The thing that made me think of the African Americans in this context was the fact that they compare with Muslims in the fact that the new arrivals do better than the ones brought up in the country. This seems to be at least partially true of the Muslim populations. But maybe you have statistics I haven't seen.
It may be possible but I actually saw two divergent studies on this question, both with methodological problems. The prohibition of ethnic statistics render those studies difficult.
That is NOT the major problem in France.
On the opposite our identity crisis is our biggest problem, with severe economic impacts. The loss of trust and optimism have immense consequences for an economy, and they are in large parts caused by societal factors such as
the cost of multiethnicity and the dismantlement of national democracies in favor of an international bureaucracy.
Besides this new international order has important responsibilities in our economic situation. Being prohibited to tackle our trade deficit by any other way than long-term changes actually causes large losses by the time those changes produce effects. And in no country deep reforms can be conducted quickly, even though France has a worse track record on this matter.
France's key stumbling block is its attitude toward "work". It has a Legal Code defining all aspects of work-relationships that has more words in it than bible. The very notion "to codify work" is aberrant - down to the silly notion that nobody should be in an office on a Saturday afternoon. (So guards have the authority to not let them in.)
I vigorously hate our labor code but you are NOT prohibited to come on Saturday because of the law. It was likely for security questions: it would be easy for a lone employee to copy sensitive files or steal expensive hardware for example. Only work on Sunday is outlawed in the majority of cases.

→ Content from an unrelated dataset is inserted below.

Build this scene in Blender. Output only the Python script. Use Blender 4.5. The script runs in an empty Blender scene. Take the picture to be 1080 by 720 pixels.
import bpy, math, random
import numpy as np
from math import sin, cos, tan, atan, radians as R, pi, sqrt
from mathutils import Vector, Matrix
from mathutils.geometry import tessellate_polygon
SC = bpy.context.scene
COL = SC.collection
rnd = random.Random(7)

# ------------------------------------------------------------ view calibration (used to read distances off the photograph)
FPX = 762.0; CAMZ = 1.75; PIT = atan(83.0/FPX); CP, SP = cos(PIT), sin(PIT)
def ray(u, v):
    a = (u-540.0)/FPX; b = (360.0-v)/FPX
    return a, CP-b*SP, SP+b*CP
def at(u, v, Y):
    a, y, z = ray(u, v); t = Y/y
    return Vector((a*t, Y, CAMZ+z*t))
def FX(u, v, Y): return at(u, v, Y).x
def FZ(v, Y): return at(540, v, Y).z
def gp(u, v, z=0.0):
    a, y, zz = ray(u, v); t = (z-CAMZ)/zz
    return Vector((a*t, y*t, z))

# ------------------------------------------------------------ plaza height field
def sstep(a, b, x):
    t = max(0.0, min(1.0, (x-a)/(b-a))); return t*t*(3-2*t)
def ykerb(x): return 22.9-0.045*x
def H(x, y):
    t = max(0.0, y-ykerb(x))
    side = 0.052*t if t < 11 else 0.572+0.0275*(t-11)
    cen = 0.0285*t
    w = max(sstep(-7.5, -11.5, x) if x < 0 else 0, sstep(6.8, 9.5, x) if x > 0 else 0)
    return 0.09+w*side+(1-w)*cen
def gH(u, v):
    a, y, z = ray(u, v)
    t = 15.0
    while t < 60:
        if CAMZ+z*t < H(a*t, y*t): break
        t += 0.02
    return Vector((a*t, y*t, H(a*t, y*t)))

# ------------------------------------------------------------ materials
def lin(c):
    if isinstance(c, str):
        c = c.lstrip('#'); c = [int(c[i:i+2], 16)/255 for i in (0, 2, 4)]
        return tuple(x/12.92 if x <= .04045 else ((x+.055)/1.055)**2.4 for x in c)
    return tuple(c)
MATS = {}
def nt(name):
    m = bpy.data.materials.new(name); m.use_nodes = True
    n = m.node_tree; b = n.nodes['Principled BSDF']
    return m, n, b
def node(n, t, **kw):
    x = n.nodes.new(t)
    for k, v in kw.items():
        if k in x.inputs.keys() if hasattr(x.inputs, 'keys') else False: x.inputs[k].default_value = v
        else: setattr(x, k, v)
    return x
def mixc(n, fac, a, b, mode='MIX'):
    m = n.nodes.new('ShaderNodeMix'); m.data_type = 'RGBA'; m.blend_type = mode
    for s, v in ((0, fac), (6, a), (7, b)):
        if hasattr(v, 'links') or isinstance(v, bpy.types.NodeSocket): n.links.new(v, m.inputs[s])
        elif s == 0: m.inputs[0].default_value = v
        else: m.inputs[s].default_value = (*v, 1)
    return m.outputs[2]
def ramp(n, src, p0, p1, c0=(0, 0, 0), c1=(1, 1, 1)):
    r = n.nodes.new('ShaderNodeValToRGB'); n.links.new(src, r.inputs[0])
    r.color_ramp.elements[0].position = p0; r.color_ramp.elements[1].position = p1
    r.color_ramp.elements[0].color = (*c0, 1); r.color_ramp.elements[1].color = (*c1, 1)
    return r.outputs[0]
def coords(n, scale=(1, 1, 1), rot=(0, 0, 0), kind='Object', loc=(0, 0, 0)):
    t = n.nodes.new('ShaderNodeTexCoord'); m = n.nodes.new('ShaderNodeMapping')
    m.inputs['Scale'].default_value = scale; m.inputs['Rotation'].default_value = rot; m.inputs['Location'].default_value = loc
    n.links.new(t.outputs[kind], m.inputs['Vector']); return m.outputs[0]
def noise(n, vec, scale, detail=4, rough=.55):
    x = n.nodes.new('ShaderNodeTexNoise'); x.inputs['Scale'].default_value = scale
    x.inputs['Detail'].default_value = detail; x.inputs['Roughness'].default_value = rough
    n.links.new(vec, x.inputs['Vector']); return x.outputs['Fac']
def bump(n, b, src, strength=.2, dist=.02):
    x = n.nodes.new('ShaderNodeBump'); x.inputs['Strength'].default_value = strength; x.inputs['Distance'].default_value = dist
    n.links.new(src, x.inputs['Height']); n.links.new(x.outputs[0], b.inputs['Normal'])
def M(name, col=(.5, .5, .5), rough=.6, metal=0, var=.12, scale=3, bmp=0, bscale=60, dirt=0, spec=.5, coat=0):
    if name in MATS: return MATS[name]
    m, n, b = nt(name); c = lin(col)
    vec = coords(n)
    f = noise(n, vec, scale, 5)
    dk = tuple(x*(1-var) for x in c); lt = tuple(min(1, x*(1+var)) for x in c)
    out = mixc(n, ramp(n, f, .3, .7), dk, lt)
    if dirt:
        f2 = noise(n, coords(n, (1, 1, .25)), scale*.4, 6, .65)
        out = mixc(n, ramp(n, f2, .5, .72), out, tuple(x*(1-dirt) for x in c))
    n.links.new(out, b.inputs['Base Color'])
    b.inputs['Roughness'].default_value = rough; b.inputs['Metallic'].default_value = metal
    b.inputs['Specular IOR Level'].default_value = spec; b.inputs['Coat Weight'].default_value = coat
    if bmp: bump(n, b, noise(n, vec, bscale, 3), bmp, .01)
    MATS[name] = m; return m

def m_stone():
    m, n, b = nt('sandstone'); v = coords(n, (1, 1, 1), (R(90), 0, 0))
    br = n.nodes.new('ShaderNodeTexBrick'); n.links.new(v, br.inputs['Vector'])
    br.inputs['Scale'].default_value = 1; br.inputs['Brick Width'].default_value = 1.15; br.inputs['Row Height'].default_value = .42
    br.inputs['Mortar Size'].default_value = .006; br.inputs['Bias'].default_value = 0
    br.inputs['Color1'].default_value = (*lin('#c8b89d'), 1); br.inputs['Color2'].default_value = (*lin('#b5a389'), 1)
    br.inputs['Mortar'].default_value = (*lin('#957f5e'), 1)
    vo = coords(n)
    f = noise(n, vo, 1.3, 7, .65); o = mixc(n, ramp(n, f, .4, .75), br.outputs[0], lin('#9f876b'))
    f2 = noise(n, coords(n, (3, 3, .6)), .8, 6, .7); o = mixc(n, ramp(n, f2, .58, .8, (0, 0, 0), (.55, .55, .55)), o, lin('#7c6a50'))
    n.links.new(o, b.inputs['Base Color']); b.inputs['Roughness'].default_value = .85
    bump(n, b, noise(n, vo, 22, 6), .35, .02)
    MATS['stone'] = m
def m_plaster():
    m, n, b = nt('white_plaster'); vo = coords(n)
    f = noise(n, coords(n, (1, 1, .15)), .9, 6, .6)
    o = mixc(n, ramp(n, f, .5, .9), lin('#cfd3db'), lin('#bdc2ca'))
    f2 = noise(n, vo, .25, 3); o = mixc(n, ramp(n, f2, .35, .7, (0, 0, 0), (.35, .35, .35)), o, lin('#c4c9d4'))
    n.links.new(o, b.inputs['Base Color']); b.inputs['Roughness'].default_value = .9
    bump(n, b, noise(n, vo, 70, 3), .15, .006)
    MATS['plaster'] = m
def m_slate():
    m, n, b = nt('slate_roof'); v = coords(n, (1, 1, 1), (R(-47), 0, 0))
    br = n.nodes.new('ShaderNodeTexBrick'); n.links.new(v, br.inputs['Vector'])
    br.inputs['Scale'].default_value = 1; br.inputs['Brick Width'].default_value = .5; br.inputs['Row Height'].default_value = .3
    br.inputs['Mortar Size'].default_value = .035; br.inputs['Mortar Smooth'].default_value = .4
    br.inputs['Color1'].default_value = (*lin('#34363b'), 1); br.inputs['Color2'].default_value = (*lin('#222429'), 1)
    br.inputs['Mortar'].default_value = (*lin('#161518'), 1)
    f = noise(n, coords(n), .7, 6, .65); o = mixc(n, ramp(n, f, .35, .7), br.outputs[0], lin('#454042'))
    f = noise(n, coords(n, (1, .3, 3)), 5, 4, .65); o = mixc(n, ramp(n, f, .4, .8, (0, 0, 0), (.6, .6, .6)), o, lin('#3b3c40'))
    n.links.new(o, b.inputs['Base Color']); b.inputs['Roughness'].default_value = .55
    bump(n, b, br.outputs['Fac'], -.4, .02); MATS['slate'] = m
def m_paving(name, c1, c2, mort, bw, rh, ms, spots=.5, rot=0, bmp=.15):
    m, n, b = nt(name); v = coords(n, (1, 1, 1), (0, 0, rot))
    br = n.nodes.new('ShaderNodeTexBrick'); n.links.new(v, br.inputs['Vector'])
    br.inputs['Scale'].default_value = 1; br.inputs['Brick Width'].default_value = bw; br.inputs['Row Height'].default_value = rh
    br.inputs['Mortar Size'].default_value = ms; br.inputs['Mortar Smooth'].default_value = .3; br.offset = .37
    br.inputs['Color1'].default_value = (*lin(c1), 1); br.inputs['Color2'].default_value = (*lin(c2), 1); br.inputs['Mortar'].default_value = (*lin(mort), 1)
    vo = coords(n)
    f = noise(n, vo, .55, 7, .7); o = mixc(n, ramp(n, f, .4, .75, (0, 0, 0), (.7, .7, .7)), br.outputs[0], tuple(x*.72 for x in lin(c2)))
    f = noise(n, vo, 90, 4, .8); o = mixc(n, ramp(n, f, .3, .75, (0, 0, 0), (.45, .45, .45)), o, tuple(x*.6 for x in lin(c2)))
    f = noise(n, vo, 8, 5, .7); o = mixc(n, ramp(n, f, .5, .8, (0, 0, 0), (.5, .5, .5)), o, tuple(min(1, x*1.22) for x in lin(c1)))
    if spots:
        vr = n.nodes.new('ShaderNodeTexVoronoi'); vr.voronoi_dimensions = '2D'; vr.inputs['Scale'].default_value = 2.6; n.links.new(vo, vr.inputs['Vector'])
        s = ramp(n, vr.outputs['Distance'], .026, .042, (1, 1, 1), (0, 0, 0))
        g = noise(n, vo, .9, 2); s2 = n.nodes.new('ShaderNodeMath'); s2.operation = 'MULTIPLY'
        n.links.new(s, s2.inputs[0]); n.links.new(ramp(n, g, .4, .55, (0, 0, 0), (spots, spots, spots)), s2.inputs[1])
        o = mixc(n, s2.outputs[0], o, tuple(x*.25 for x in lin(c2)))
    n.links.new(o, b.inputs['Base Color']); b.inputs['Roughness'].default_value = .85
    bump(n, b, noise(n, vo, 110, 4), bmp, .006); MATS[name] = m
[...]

I could go on about the silliness of the 35-hour work week voted in by a Socialist Government in 2000 by lowering the numbers of hours worked in a week from 39.5 to 35, at the same pay-rate. The French are good workers, but unlike the Americans who think it is a "way of life".
One can argue in favor of one situation or another, but none is a silver bullet.
The US situation is wholly undesirable in my eyes (loss of family ties, prevalent poverty, pointless consumerist life, etc). As for other European countries, they achieved a high employment usually at the cost of more precarity and more poor workers. And everywhere median wages have declined, faster in the USA and other countries than in France, while the cost of essential goods was increasing (housing, energy, food). One can argue for any of those models, but mind you the French one has its pros that are too quickly dismissed in France.
Like everyone and his brother I advocate for a radical simplification, an universal contract with progressive rights, and more part-time, but I know from first hand experience that this solution is overblown, nearly not as important as many believe, and its cons understated. It will merely boost the local services. On the rest of the economy the benefit will be marginal. The best gain is that it should help the integration of the youth and disenfranchised, at the expense of others.
On a side note, the govt will eventually HAVE to intervene to decrease the weekly work time. Because the job destruction rate will continue to increase with time while the job creation rate will decrease. And the next technological disruption will smash the intellectual professions (whose numbers are already declining in favor of intermediary ones).
France has not known an unemployment rate less than 7% since the 1990s - which is more than a quarter of a century ago. And every five years (of a presidential term) the same tired faces show up to "lead the nation". And most haven't the foggiest notion of where to take it - but that's not a consideration since they are all
ENArques.
Of course you are against the énarques, like everyone else (but me). But almost all US presidents come from the Ivy League, and almost all British prime ministers come from Oxford. The reproduction of elites is the norm everywhere.
Remove the énarques and you will see Sciences Po replace it. What an improvement. Remove Sciences Po and it will be the ESSEC and HEC. This would be even worse.